La Magna Grecia è tornata a Napoli. O per meglio dire: non se n’è mai andata. Il Museo Archeologico Nazionale (Mann) espone di nuovo dopo oltre venti anni la collezione con circa 400 reperti dove si racconta “l’integrazione culturale nell’Italia meridionale magnogreca”. Così recita la nota della raccolta archeologica il cui direttore Paolo Giulierini è stato confermato per un nuovo mandato di quattro anni dal ministro dei Beni culturali Alberto Bonisoli mantenendo quindi alla guida l’archeologo che fu nominato tra i venti direttori di istituti autonomi da Dario Franceschini nel 2014. Il ritorno, avvisa l’istituto, è dedicato “al professor Enzo Lippolis, l’archeologo dell’Università “La Sapienza” di Roma morto l’anno scorso per un infarto dopo un’intervista tv.
Il filo conduttore individuato da Giulierini ha implicazioni evidenti con il presente: “la complessità della coesistenza tra le comunità radicate nel Sud della penisola”, scrive il comunicato. Il riallestimento, dichiara l’archeologo, “è l’esito di un vasto piano di interventi per il riassetto dell’ala occidentale dell’edificio destinata ad accogliere le testimonianze dell’epoca preromana. Nelle sale del primo piano il visitatore potrà letteralmente ‘passeggiare nella storia’. Lo farà camminando, con le opportune precauzioni, sui magnifici pavimenti a mosaico provenienti da Villa dei Papiri di Ercolano, da edifici di Pompei, Stabiae, dalla villa imperiale di Capri, finalmente recuperati. La storia dei greci in Occidente, e quella dei popoli italici con i quali vennero a contatto, torna quindi a passare per il MANN, e mi piace immaginare questa ‘nuova’ sezione come un affascinante ‘portale della conoscenza’ che da Napoli conduca, e sempre più invogli, alla scoperta degli antichi tesori del Mezzogiorno”.
Il viaggio copre un periodo dall’VIII secolo a. C. fino alla conquista romana. Due sale descrivono “l’universo mitico e religioso delle città della Magna Grecia: grazie a particolari forme di architettura sacra, capaci di rispondere ad esigenze rituali e sistemi votivi, si comprende quanto la cultura magnogreca sia stata segnata dai grandi fenomeni migratori”. Tra i pezzi esposti figura il fregio con la lotta tra Eracle e il mostro marino Nereo e le Tavole di Eraclea, “grandiosa iscrizione rinvenuta nel 1732 che segnò una tappa fondamentale nella scoperta della Magna Grecia, affascinando il Settecento riformatore e illuminista per aver fissato nel bronzo il dettagliato resoconto dei lavori pubblici legati al riordino di alcuni terreni di proprietà religiosa”.
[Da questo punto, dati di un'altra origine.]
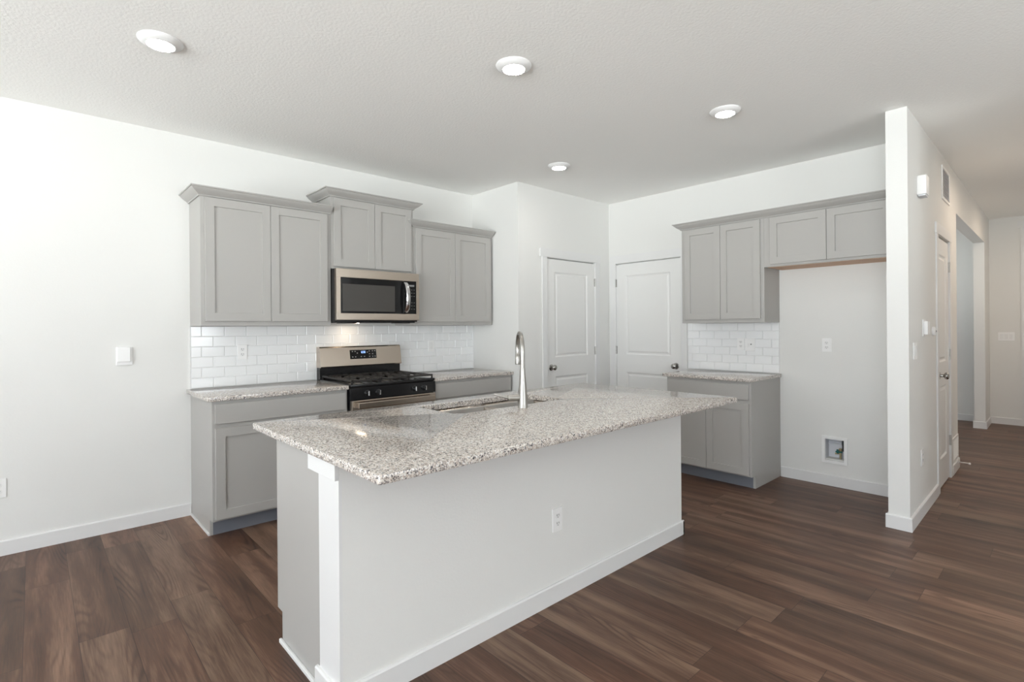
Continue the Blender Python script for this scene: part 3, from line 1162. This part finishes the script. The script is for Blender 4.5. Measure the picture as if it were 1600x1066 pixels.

Non mancano le lastre dipinte rinvenute nella Tomba delle Danzatrici (fine del V e inizi del IV secolo a.C), tra le opere pittoriche più belle dell’antichità, l’Hydria Vivenzio, uno dei vasi antichi più noti attribuito al Pittore di Kleophrades (490-480 a.C.) con scene della presa di Troia tra cui lo stupro di Cassandra e la sanguinosa morte di Priamo.
La collezione Magna Grecia è accompagnato da una guida-catalogo a cura di Paolo Giulierini e Marialucia Giacco ed edita da Electa.